The newly released framework comes after a steep uphill climb for the Obama administration and security proponents. The executive order prompting the framework's creation represented a final effort to bolster security after the proposed Cybersecurity Act was defeated in the Senate in August 2012. Among other things, the Cybersecurity Act, proposed by Sens. Joe Lieberman and Susan Collins, aimed to harden cyber defenses for critical infrastructure, such as water supply, electrical grid and power facilities. Its failure to pass in the Senate was seen as a disappointment to the White House, which had spend months urging Congress to ensure the bill's passing.

In his 2013 State of the Union address, Obama pledged to create a security standard, calling upon private sector security firms and researchers to assist in that effort. The result constituted a new security framework built around five pillars - identify, protect, detect, respond and recover - all integral to an organization's comprehensive security strategy. The Department of Homeland Security also said that it would initiate a program that would assist companies with implementation.

That said, there are numerous reasons that the framework might fail to fulfill its objectives. Perhaps the most significant is that adoption will be strictly voluntary. And because the framework isn't mandatory, it's also not enforceable. The framework also fails to provide any kind of incentives - such as funding, tax breaks, or special protections -- to organizations that try to implement security upgrades. In fact, the new framework fails to offset any acquired costs, or provide any legal protection for those that implement the guidelines and get hacked anyway.

Even if organizations want to improve their security posture, upgrading or revamping security infrastructure will inevitably be a time-consuming and costly undertaking. And while the Obama administration is hopeful that companies will voluntarily take on its new set of standards out of good will, there is little motivation for them to go out of their way to make any of the suggested changes.

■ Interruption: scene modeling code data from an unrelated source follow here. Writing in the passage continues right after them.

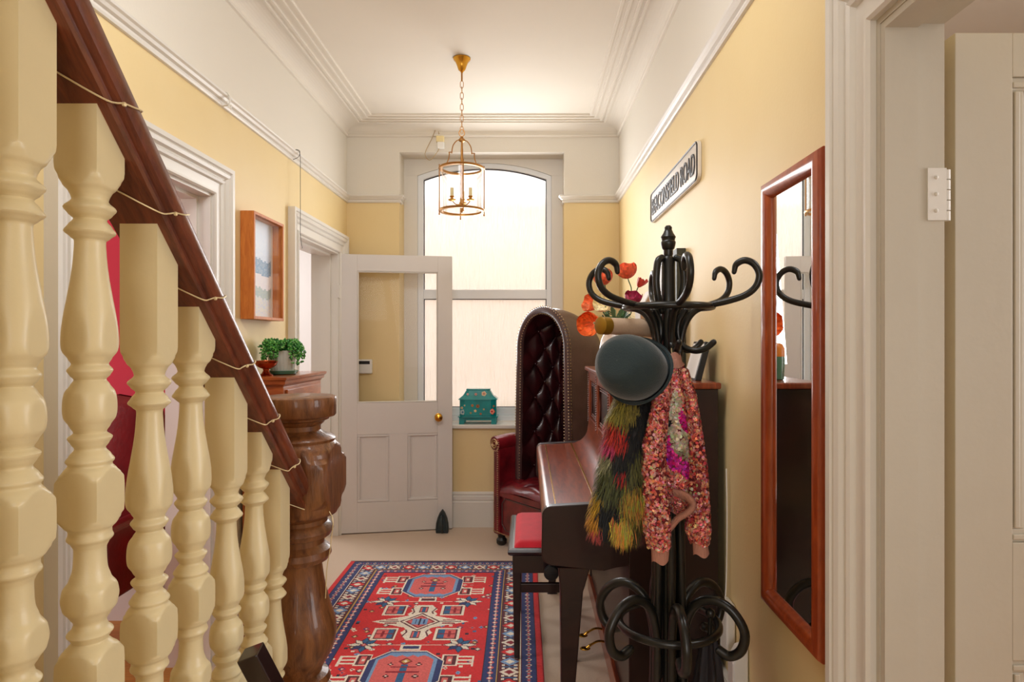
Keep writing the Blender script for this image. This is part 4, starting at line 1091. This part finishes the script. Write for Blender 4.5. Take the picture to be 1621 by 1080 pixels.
# ------------------------------------------------------------------ small wall things
th = empty('thermostat', (-1.20, YB, 1.19), 'white thermostat on the yellow back wall seen through the door glass', 'thermostat')
RW = Matrix.Rotation(PI/2, 3, 'X')
MB().lathe([(0.001, .078), (.003, .078)], (-1.185, YB, 1.185), 36, RW).build('backplate', M['wall'], th)
MB().box(-1.275, -1.145, YB-.034, YB-.003, 1.135, 1.240).build('thermostat_case', M['plastic'], th, bevel=.008, seg=3)
MB().box(-1.268, -1.16, YB-.036, YB-.034, 1.205, 1.228).build('display', M['black'], th)
wl = MB(); X0_, Z0_ = -.645, 2.84
wl.tube(spline([(X0_-.01, YB-.012, Z0_+.05), (X0_-.02, YB-.02, Z0_+.12), (X0_-.06, YB-.02, Z0_+.03), (X0_-.11, YB-.02, Z0_-.08), (X0_-.075, YB-.02, Z0_-.13), (X0_-.02, YB-.02, Z0_-.07), (X0_+.0, YB-.02, Z0_-.02)], 6), .0024, 5)
wl.tube(spline([(X0_+.03, YB-.012, Z0_+.12), (X0_, YB-.012, Z0_+.08), (X0_-.012, YB-.012, Z0_+.05)], 6), .0014, 5)
dv = empty('wall_sensor', (X0_, YB, Z0_), 'small ivory sensor with loose wires high on the back wall', 'sensor')
wl.build('cable', M['tan_wire'], dv)
MB().box(X0_-.028, X0_+.030, YB-.032, YB-.001, Z0_+.004, Z0_+.048).build('sensor_cap', M['ivory'], dv, bevel=.006)
MB().box(X0_-.020, X0_+.030, YB-.030, YB-.001, Z0_-.045, Z0_+.004).build('sensor_body', M['plastic'], dv, bevel=.004)
# flat iron as doorstop
di = empty('flat_iron', (-.612, 4.50, 0), 'old black flat iron standing on its heel as a doorstop by the open door', 'doorstop')
R_ = Matrix.Rotation(math.radians(8), 4, 'X'); TI = Matrix.Translation((-.612, 4.515, 0)) @ Matrix.Rotation(math.radians(-6), 4, 'X')
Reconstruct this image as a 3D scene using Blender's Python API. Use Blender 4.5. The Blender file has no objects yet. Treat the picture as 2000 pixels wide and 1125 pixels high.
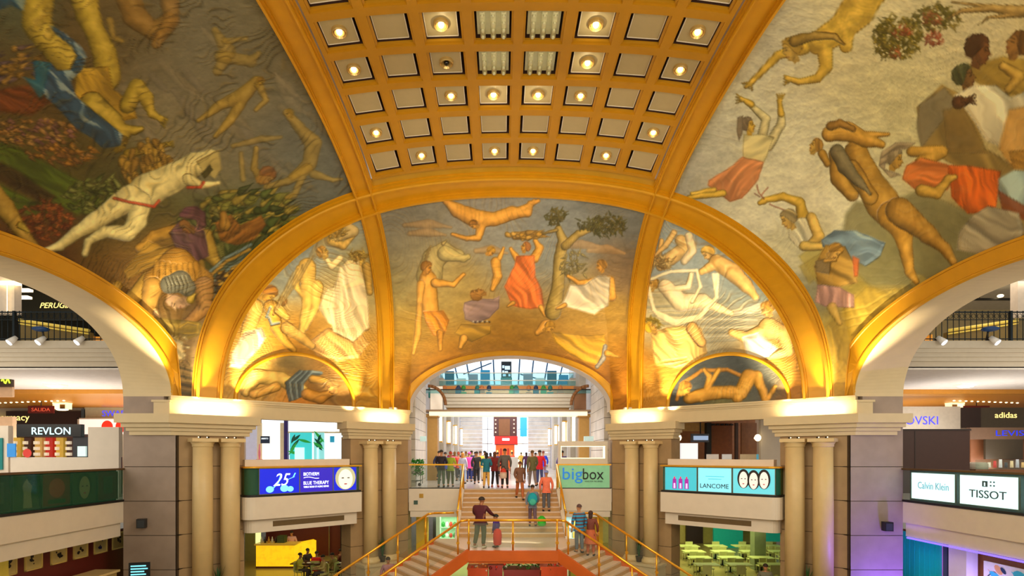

Was this a wasted effort? Maybe not. If anything, the framework could be approached as a document that lays the foundation for other, more meaningful programs and initiatives down the road. While numerous governmental and commercial organizations are tapped to adhere to industry specific regulatory compliance mandates, there has yet to be one set of unifying directives that govern the security stance of all U.S. businesses. And this document could potentially pave the way for future legislation.

However, the path from best practice to federal regulation is at best a years-long journey. It will probably require many more compromises and exhausting debates with Congress. It will also have to gain favor with critical infrastructure companies and other major industries, many of which continue to view IT as a cost center, and security upgrades as an unprofitable and unnecessary expense.

In short, we still have a long ways to go.